Riotous, hilarious, alternately bonkers and clever The Strange Undoing of Prudencia Hart written by David Greig and co-created with Wils Wilson, has it all: folk music, especially ballads, crazy physical theatre, audience participation (not too worrying), and a ghostly (devilish) frisson. It is a great yarn, in the tradition of Scottish play and story-telling reminiscent of Burns’ Tam Lin, at a cracking pace and it too, amazingly, rhymes throughout.
Rambunctious exuberance
A revival of a National Theatre of Scotland commission in 2011, now refined and revamped, this show is a Royal Lyceum Edinburgh and Double M Arts co-production. Originally designed to take place in pubs, it retains this feel even in the 18th century grandeur of the Playfair Library which turns out to be a surprisingly fit setting in the second act. The audience sit at tables with the cast rushing about between them. (Brilliant movement directed by Janice Parker.) A warning, sit at the edge if you don’t like audience participation.

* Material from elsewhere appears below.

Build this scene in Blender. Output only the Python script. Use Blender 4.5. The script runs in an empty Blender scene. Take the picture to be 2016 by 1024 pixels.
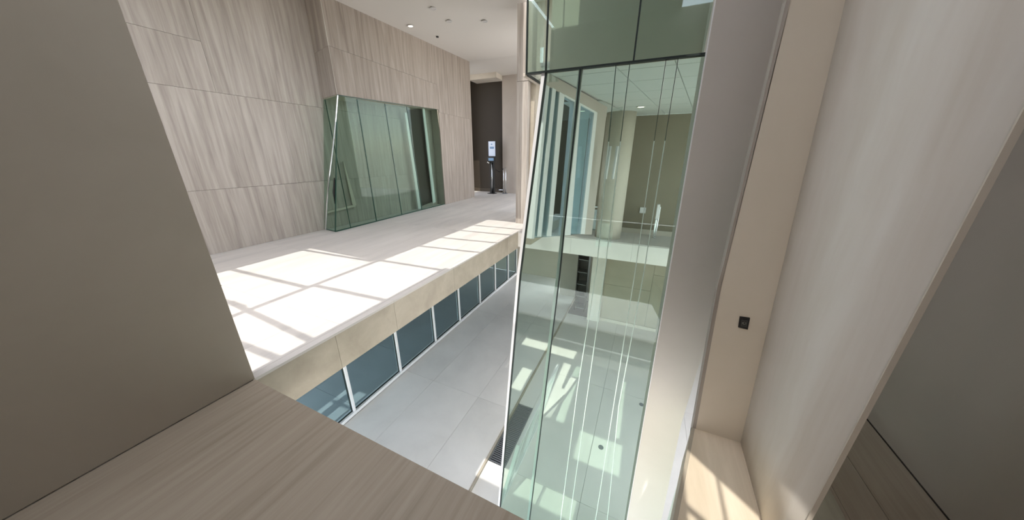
import bpy, bmesh, math, random
from math import sin, cos, radians, pi
from mathutils import Vector, Matrix
random.seed(4)
S = bpy.context.scene
COL = S.collection

# ------------------------------------------------------------------ camera
FPX = 576.96
YAW, PIT, ROL = radians(-24.19), radians(-19.631), radians(.216)
fw = Vector((sin(YAW)*cos(PIT), cos(YAW)*cos(PIT), sin(PIT)))
rt = Vector((cos(YAW), -sin(YAW), 0)); up = rt.cross(fw)
rt, up = cos(ROL)*rt + sin(ROL)*up, -sin(ROL)*rt + cos(ROL)*up
cam = bpy.data.cameras.new('camera'); cam.sensor_width = 36; cam.lens = FPX/2016*36
cam.clip_start = .02; cam.clip_end = 500
co = bpy.data.objects.new('camera', cam); COL.objects.link(co)
co.matrix_world = Matrix(((rt.x, up.x, -fw.x, 0), (rt.y, up.y, -fw.y, 0), (rt.z, up.z, -fw.z, 0), (0, 0, 0, 1)))
S.camera = co

# ------------------------------------------------------------------ light
SUN_EL = 60.0
COT = 1/math.tan(radians(SUN_EL))          # the sun stands behind the camera, due -Y
W = bpy.data.worlds.new('sky'); S.world = W; W.use_nodes = True
nt = W.node_tree; bg = nt.nodes['Background']
sky = nt.nodes.new('ShaderNodeTexSky'); sky.sky_type = 'NISHITA'; sky.sun_disc = False
sky.sun_elevation = radians(SUN_EL); sky.sun_rotation = radians(180)
mixn = nt.nodes.new('ShaderNodeMixRGB'); mixn.inputs[0].default_value = .62
mixn.inputs[2].default_value = (3.6, 3.45, 3.25, 1)
nt.links.new(sky.outputs[0], mixn.inputs[1]); nt.links.new(mixn.outputs[0], bg.inputs[0])
bg.inputs[1].default_value = 2.6
sl = bpy.data.lights.new('sun', 'SUN'); sl.energy = 7; sl.angle = radians(.3); sl.color = (1, .965, .91)
so = bpy.data.objects.new('sun', sl); COL.objects.link(so)
so.rotation_euler = Vector((0, cos(radians(SUN_EL)), -sin(radians(SUN_EL)))).to_track_quat('-Z', 'Y').to_euler()
so.location = (0, -10, 18)
S.view_settings.view_transform = 'Standard'; S.view_settings.look = 'None'
S.view_settings.gamma = 1; S.view_settings.use_curve_mapping = False
S.view_settings.exposure = -0.8

# ------------------------------------------------------------------ helpers
def ray(x, y): return fw*FPX + rt*(x-1008) - up*(y-512)
def on(ax, v, x, y):
    d = ray(x, y); i = 'XYZ'.index(ax); return d*(v/d[i])

def mat(name, base, rough=.6, metal=0, spec=.4):
    m = bpy.data.materials.new(name); m.use_nodes = True
    b = m.node_tree.nodes['Principled BSDF']
    b.inputs['Base Color'].default_value = (*base, 1); b.inputs['Roughness'].default_value = rough
    b.inputs['Metallic'].default_value = metal; b.inputs['Specular IOR Level'].default_value = spec
    return m
def lin(r, g, b):
    f = lambda c: ((c/255+.055)/1.055)**2.4 if c > 10 else c/255/12.92
    return (f(r), f(g), f(b))
def grained(name, c1, c2, scale=(1, 1, 1), rough=.55, detail=8, c3=None, bump=.0, vary=.06, spec=.35, wave=None):
    """streaky or cloudy two-tone surface in world coordinates, slight change from piece to piece"""
    m = mat(name, c1, rough, 0, spec); n = m.node_tree.nodes; l = m.node_tree.links; b = n['Principled BSDF']
    g = n.new('ShaderNodeNewGeometry'); mp = n.new('ShaderNodeMapping'); mp.inputs['Scale'].default_value = scale
    oi = n.new('ShaderNodeObjectInfo'); ml = n.new('ShaderNodeVectorMath'); ml.operation = 'SCALE'; ml.inputs[0].default_value = (3.1, 7.7, 5.3)
    l.new(oi.outputs['Random'], ml.inputs['Scale']); ad = n.new('ShaderNodeVectorMath'); ad.operation = 'ADD'
    l.new(g.outputs['Position'], ad.inputs[0]); l.new(ml.outputs[0], ad.inputs[1]); l.new(ad.outputs[0], mp.inputs['Vector'])
    t = n.new('ShaderNodeTexNoise'); t.inputs['Scale'].default_value = 1; t.inputs['Detail'].default_value = detail
    t.inputs['Roughness'].default_value = .62; t.inputs['Distortion'].default_value = .35
    l.new(mp.outputs[0], t.inputs['Vector'])
    r = n.new('ShaderNodeValToRGB'); r.color_ramp.elements[0].position = .33; r.color_ramp.elements[1].position = .68
    r.color_ramp.elements[0].color = (*c2, 1); r.color_ramp.elements[1].color = (*c1, 1)
    if c3:
        e = r.color_ramp.elements.new(.5); e.color = (*c3, 1)
    src = t.outputs[0]
    if wave:
        wv = n.new('ShaderNodeTexWave'); wv.wave_type = 'RINGS'; wv.rings_direction = wave[0]; wv.inputs['Scale'].default_value = wave[1]
        wv.inputs['Distortion'].default_value = 5; wv.inputs['Detail'].default_value = 3; wv.inputs['Detail Scale'].default_value = 1.2
        mp2 = n.new('ShaderNodeMapping'); mp2.inputs['Scale'].default_value = wave[2]
        l.new(ad.outputs[0], mp2.inputs['Vector']); l.new(mp2.outputs[0], wv.inputs['Vector'])
        mx = n.new('ShaderNodeMath'); mx.operation = 'MULTIPLY_ADD'; mx.inputs[1].default_value = wave[3]
        l.new(wv.outputs['Fac'], mx.inputs[0]); l.new(t.outputs[0], mx.inputs[2]); src = mx.outputs[0]
    l.new(src, r.inputs[0])
    hv = n.new('ShaderNodeHueSaturation'); mr = n.new('ShaderNodeMapRange')
    mr.inputs[3].default_value = 1-vary; mr.inputs[4].default_value = 1+vary*.6
    l.new(oi.outputs['Random'], mr.inputs[0]); l.new(mr.outputs[0], hv.inputs['Value'])
    l.new(r.outputs[0], hv.inputs['Color']); l.new(hv.outputs[0], b.inputs['Base Color'])
    if bump:
        bp = n.new('ShaderNodeBump'); bp.inputs['Strength'].default_value = bump; bp.inputs['Distance'].default_value = .01
        l.new(t.outputs[0], bp.inputs['Height']); l.new(bp.outputs[0], b.inputs['Normal'])
    return m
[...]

Prudencia Hart, a strong performance by Charlene Boyd, is an uptight collector of folklore and especially ballads, dressed like a prim librarian on her way to Kelso, a remote town in the Scottish Borders to attend a conference to read her PhD on ‘The Typography of Hell’. Taunted by her rival Colin Syme (a multi-talented Ewan Black), who is so full of himself ‘he’d eat himself if he was a biscuit’, sidelined by the other snooty structuralist academics, she wants to return home but she is trapped by snow. (Much audience participation.) And so begins her undoing. Forced to go to a riotous folk session in a pub, where she is bullied to sing, she flees out into the snow. A sudden silence and the world turns eerie. As she searches for a B and B, the owner, whose eyes have a fiendish fire, comes to greet her. It is the midwinter solstice and midnight, a time when the gates of Hell open in an Asda car park (nice touch that) and it is, of course, the Devil, an impressive performance by Gavin Jon Wright.

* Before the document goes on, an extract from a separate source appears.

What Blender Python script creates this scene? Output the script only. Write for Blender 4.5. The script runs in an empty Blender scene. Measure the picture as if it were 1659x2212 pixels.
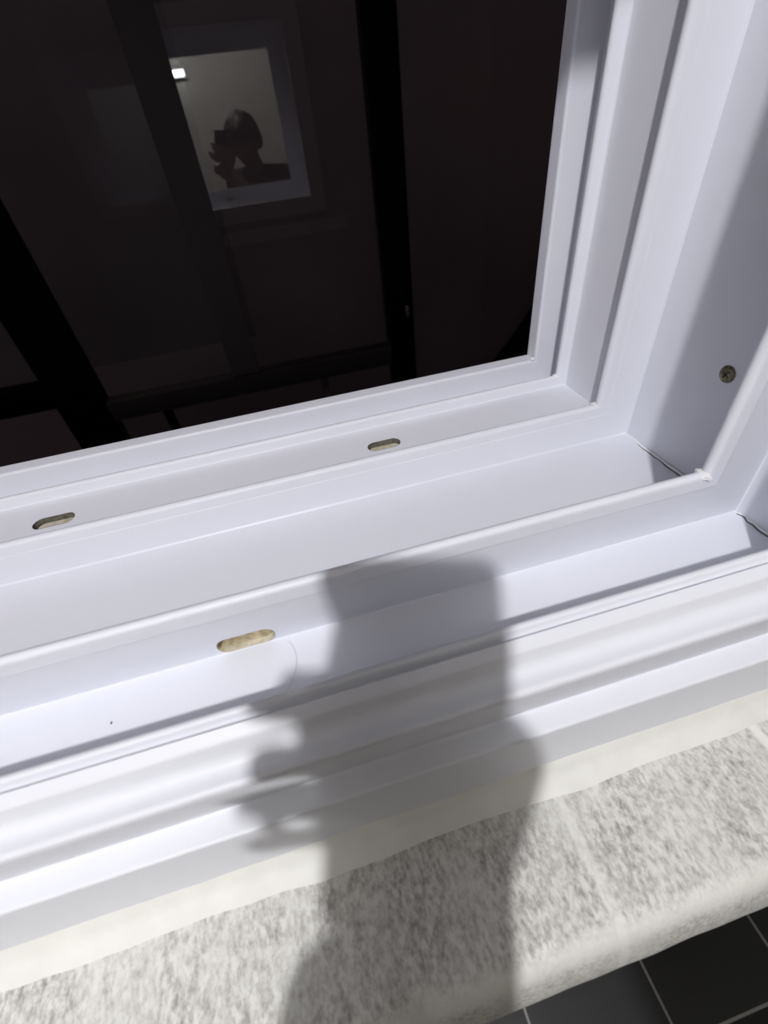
import bpy, bmesh, math, random
from mathutils import Vector, Matrix, noise
random.seed(7)
S = bpy.context.scene
COL = S.collection
H = 0.24            # camera height above the inner rim of the window frame, metres (unit of the profile tables)
CZ = 1.58           # camera height above the floor

# ------------------------------------------------------------------ camera
IX = Vector((0.96174096, -0.25555035, -0.09873373))
IY = Vector((-0.24134843, -0.61978604, -0.74673704))
IZ = Vector((0.12963512, 0.74199682, -0.65775029))
cam_d = bpy.data.cameras.new('camera')
cam = bpy.data.objects.new('camera', cam_d); COL.objects.link(cam)
m = Matrix.Identity(4)
for r in range(3):
    m[r][0] = IX[r]; m[r][1] = -IY[r]; m[r][2] = -IZ[r]
m[2][3] = CZ
cam.matrix_world = m
cam_d.sensor_fit = 'VERTICAL'; cam_d.sensor_height = 36.0
cam_d.lens = 975.96 / 2212 * 36.0
cam_d.clip_start = 0.005; cam_d.clip_end = 50
cam_d.dof.use_dof = True; cam_d.dof.focus_distance = 0.40; cam_d.dof.aperture_fstop = 6.0
S.camera = cam

# ------------------------------------------------------------------ world and exposure
W = bpy.data.worlds.new('night'); S.world = W; W.use_nodes = True
W.node_tree.nodes['Background'].inputs[0].default_value = (0.9, 0.75, 0.8, 1)
W.node_tree.nodes['Background'].inputs[1].default_value = 0.33
S.view_settings.view_transform = 'Standard'; S.view_settings.look = 'None'
S.view_settings.exposure = 0.0; S.view_settings.gamma = 1.0
S.view_settings.use_curve_mapping = False

LAMP = Vector((-0.250, -0.590, CZ + 0.790))
LAMP_STRENGTH = 3050

# ------------------------------------------------------------------ helpers
def mat(name, color, rough=0.5, spec=0.5, metal=0.0):
    mt = bpy.data.materials.new(name); mt.use_nodes = True
    b = mt.node_tree.nodes['Principled BSDF']
    b.inputs['Base Color'].default_value = (*color, 1)
    b.inputs['Roughness'].default_value = rough
    b.inputs['Specular IOR Level'].default_value = spec
    b.inputs['Metallic'].default_value = metal
    return mt

def noisy(name, c1, c2, scale, rough=0.5, bump=0.0, stretch=(1, 1, 1), lo=0.35, hi=0.65, spec=0.5):
    mt = mat(name, c1, rough, spec); nt = mt.node_tree; b = nt.nodes['Principled BSDF']
    tc = nt.nodes.new('ShaderNodeTexCoord'); mp = nt.nodes.new('ShaderNodeMapping')
    mp.inputs['Scale'].default_value = stretch
    nz = nt.nodes.new('ShaderNodeTexNoise'); nz.inputs['Scale'].default_value = scale; nz.inputs['Detail'].default_value = 5
    cr = nt.nodes.new('ShaderNodeValToRGB')
    cr.color_ramp.elements[0].position = lo; cr.color_ramp.elements[0].color = (*c1, 1)
    cr.color_ramp.elements[1].position = hi; cr.color_ramp.elements[1].color = (*c2, 1)
    nt.links.new(tc.outputs['Object'], mp.inputs[0]); nt.links.new(mp.outputs[0], nz.inputs['Vector'])
    nt.links.new(nz.outputs['Fac'], cr.inputs[0]); nt.links.new(cr.outputs[0], b.inputs['Base Color'])
    if bump:
        bp = nt.nodes.new('ShaderNodeBump'); bp.inputs['Strength'].default_value = bump; bp.inputs['Distance'].default_value = 0.002
        nt.links.new(nz.outputs['Fac'], bp.inputs['Height']); nt.links.new(bp.outputs[0], b.inputs['Normal'])
    return mt

def link(name, me, material, parent=None, sharp=35):
    if sharp is not None:
        for p in me.polygons: p.use_smooth = True
        me.set_sharp_from_angle(angle=math.radians(sharp))
    o = bpy.data.objects.new(name, me); COL.objects.link(o)
    if material: me.materials.append(material)
    if parent: o.parent = parent
    return o

def mesh_of(bm, name='m'):
    bmesh.ops.recalc_face_normals(bm, faces=bm.faces[:])
    me = bpy.data.meshes.new(name); bm.to_mesh(me); bm.free(); return me

def box(bm, x0, x1, y0, y1, z0, z1, bev=0.0):
    r = bmesh.ops.create_cube(bm, size=1.0)
    for v in r['verts']:
        v.co = Vector((x0 + (v.co.x + .5) * (x1 - x0), y0 + (v.co.y + .5) * (y1 - y0), z0 + (v.co.z + .5) * (z1 - z0)))
    if bev:
        es = list({e for v in r['verts'] for e in v.link_edges})
        bmesh.ops.bevel(bm, geom=es, offset=bev, segments=3, affect='EDGES', profile=.5)

def box_obj(name, x0, x1, y0, y1, z0, z1, material, parent=None, bev=0.0):
    bm = bmesh.new(); box(bm, x0, x1, y0, y1, z0, z1, bev)
    return link(name, mesh_of(bm, name), material, parent)

def tube_mesh(pts, rad, seg=8):
    bm = bmesh.new(); rings = []
    n = len(pts)
    for i, p in enumerate(pts):
        d = (pts[min(i + 1, n - 1)] - pts[max(i - 1, 0)]).normalized()
        a = d.orthogonal().normalized() if i == 0 else (pa - d * pa.dot(d)).normalized()
        pa = a; b = d.cross(a)
        r = rad[i] if isinstance(rad, (list, tuple)) else rad
        rings.append([bm.verts.new(p + (a * math.cos(t) + b * math.sin(t)) * r) for t in [2 * math.pi * k / seg for k in range(seg)]])
    for i in range(n - 1):
        for k in range(seg):
            bm.faces.new([rings[i][k], rings[i][(k + 1) % seg], rings[i + 1][(k + 1) % seg], rings[i + 1][k]])
    bm.faces.new(rings[0]); bm.faces.new(rings[-1])
    return mesh_of(bm)

def structure(o): o['kind'] = 'structure'; return o
def tag(o, label, cat, group=None):
    o['label'] = label; o['category'] = cat
    if group: o['group'] = group
    return o
def empty(name, loc=(0, 0, 0)):
    o = bpy.data.objects.new(name, None); COL.objects.link(o); o.location = loc; o.empty_display_size = .05
    return o
def Pt(x, y, z): return Vector((x * H, y * H, CZ + z * H))     # profile units -> metres

# ------------------------------------------------------------------ materials
PVC = mat('white_pvc', (0.735, 0.75, 0.82), 0.40, 0.24)
PVC_TRIM = mat('white_trim_pvc', (0.735, 0.75, 0.81), 0.40, 0.24)
SEALANT = noisy('sealant', (0.74, 0.74, 0.71), (0.78, 0.78, 0.75), 60, 0.45, 0.15)
SEAM_W = mat('welded_pvc', (0.80, 0.80, 0.82), 0.45)
SEAM_D = mat('seam_gap', (0.10, 0.10, 0.11), 0.7)
RAW = noisy('raw_beige_edge', (0.42, 0.38, 0.29), (0.66, 0.62, 0.50), 160, 0.6)
RAW_DIRTY = noisy('dirty_beige_edge', (0.24, 0.19, 0.10), (0.62, 0.54, 0.36), 130, 0.6)
SLOT_SHADE = noisy('slot_wall_shade', (0.07, .066, .055), (0.16, .15, .12), 300, 0.7)  # shade inside the upper slots, painted as a dark wall colour
HOLLOW = mat('hollow_dark', (0.05, 0.048, 0.04), 0.8)
BRASS = noisy('tarnished_screw', (0.05, 0.045, 0.025), (0.22, 0.19, 0.11), 500, 0.4); BRASS.node_tree.nodes['Principled BSDF'].inputs['Metallic'].default_value = .6
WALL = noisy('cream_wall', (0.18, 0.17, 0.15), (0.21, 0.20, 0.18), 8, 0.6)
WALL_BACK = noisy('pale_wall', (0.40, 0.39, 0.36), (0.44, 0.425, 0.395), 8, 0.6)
CEIL = mat('ceiling_panel', (0.40, 0.385, 0.36), 0.6)
OUTER = mat('dark_render', (0.12, 0.11, 0.11), 0.9)

def granite():
    mt = mat('speckled_stone', (0.7, 0.7, 0.66), 0.48); nt = mt.node_tree; N = nt.nodes; L = nt.links
    b = N['Principled BSDF']
    tc = N.new('ShaderNodeTexCoord'); mp = N.new('ShaderNodeMapping'); mp.inputs['Scale'].default_value = (1, .55, 1)
    mp.inputs['Rotation'].default_value = (0, 0, 0.12)
    L.new(tc.outputs['Object'], mp.inputs[0])
    def nz(sc, det, lo, hi, rough=.6):
        n = N.new('ShaderNodeTexNoise'); n.inputs['Scale'].default_value = sc; n.inputs['Detail'].default_value = det; n.inputs['Roughness'].default_value = rough
        L.new(mp.outputs[0], n.inputs['Vector'])
        r = N.new('ShaderNodeMapRange'); r.inputs[1].default_value = lo; r.inputs[2].default_value = hi
        L.new(n.outputs['Fac'], r.inputs[0]); return r.outputs[0]
    fine = nz(420, 3, .40, .72); mid = nz(160, 4, .42, .68); big = nz(28, 2, .38, .62)
    mul = N.new('ShaderNodeMath'); mul.operation = 'MULTIPLY_ADD'
    L.new(mid, mul.inputs[0]); mul.inputs[1].default_value = .45; L.new(fine, mul.inputs[2])
    m2 = N.new('ShaderNodeMath'); m2.operation = 'MULTIPLY'; L.new(mul.outputs[0], m2.inputs[0])
    b2 = N.new('ShaderNodeMapRange'); b2.inputs[3].default_value = .55; b2.inputs[4].default_value = 1.0; L.new(big, b2.inputs[0]); L.new(b2.outputs[0], m2.inputs[1])
    mix = N.new('ShaderNodeMix'); mix.data_type = 'RGBA'
    mix.inputs[6].default_value = (0.70, 0.70, 0.67, 1); mix.inputs[7].default_value = (0.30, 0.29, 0.275, 1)
    L.new(m2.outputs[0], mix.inputs[0])
    # pale filled joints across the sill
    sx = N.new('ShaderNodeSeparateXYZ'); L.new(tc.outputs['Object'], sx.inputs[0])
    prev = mix.outputs[2]
    for jx, wd, st in ((0.246, .0030, .9), (0.100, .0026, .5), (-0.044, .003, .25), (-0.182, .0028, .35)):
        d = N.new('ShaderNodeMath'); d.operation = 'SUBTRACT'; L.new(sx.outputs[0], d.inputs[0]); d.inputs[1].default_value = jx
        a = N.new('ShaderNodeMath'); a.operation = 'ABSOLUTE'; L.new(d.outputs[0], a.inputs[0])
        r = N.new('ShaderNodeMapRange'); r.inputs[1].default_value = wd * .7; r.inputs[2].default_value = wd * 1.5
        r.inputs[3].default_value = st; r.inputs[4].default_value = 0; L.new(a.outputs[0], r.inputs[0])
        q = N.new('ShaderNodeMix'); q.data_type = 'RGBA'; q.inputs[7].default_value = (0.80, 0.80, 0.76, 1)
        L.new(r.outputs[0], q.inputs[0]); L.new(prev, q.inputs[6]); prev = q.outputs[2]
    # highlight along the rounded nosing, painted as a pale strip
    r = N.new('ShaderNodeMapRange'); L.new(sx.outputs[1], r.inputs[0])
    r.inputs[1].default_value = .014; r.inputs[2].default_value = .007
    q = N.new('ShaderNodeMix'); q.data_type = 'RGBA'; q.inputs[7].default_value = (0.76, 0.76, 0.72, 1)
    sc = N.new('ShaderNodeMath'); sc.operation = 'MULTIPLY'; r2 = N.new('ShaderNodeMapRange'); L.new(sx.outputs[1], r2.inputs[0]); r2.inputs[1].default_value = .001; r2.inputs[2].default_value = .004
    r2.inputs[3].default_value = .15; r2.inputs[4].default_value = .8
    L.new(r.outputs[0], sc.inputs[0]); L.new(r2.outputs[0], sc.inputs[1])
    L.new(sc.outputs[0], q.inputs[0]); L.new(prev, q.inputs[6])
    L.new(q.outputs[2], b.inputs['Base Color'])
    return mt
GRANITE = granite()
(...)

The rambunctious exuberance of the first act with musicians dressed in cowboy style like so many folk bands, comes to a memorable end with a soulful rendition of Bert Jansch’s Black Waterside sung movingly by Natali McCleary in Gaelic style, much decoration, half notes and slides, sending shivers down your back. This mood continues in the second act where the Devil keeps Prudencia in his library, which delights her since there’s every book about folklore in the world, and the Playfair comes into its own.
How Prudencia becomes totally undone, falling for the Devil and how the Devil himself is undone ensues and there are interesting musings about the nature of love and poetry and how rhyme can undo you. Prudencia’s cold exterior in the first act melts and Charlene Boyd’s emotional transformation is beautifully acted, unravelling like her hair. Later she reveals what a beautiful singing voice she has. Gavin Jon Wright performs with multi-faceted subtlety so one begins to feel sorry for the Devil.

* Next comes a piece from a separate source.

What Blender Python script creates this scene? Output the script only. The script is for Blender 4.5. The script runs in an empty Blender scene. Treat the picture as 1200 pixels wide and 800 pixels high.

Talking of which, look out for amusing rhymes such as ‘yobbish/snobbish’; ‘a fatal wooing that was her undoing’ and towards the end the only one rude one ‘verse/erse’. This light touch prevents the rhyme becoming too heavy-handed and is an impressive achievement. The addition of Tartan Army football chants, Wembley 1970, (audience participation) is a comic masterpiece, especially when Colin Symes (Ewan Black) becomes a karaoke hero, a cross between Tom Jones and Tam Lin.
An uplifting show, whose mood will stay with you. But as you exit, don’t forget to study the portraits lining the walls above the grand staircase.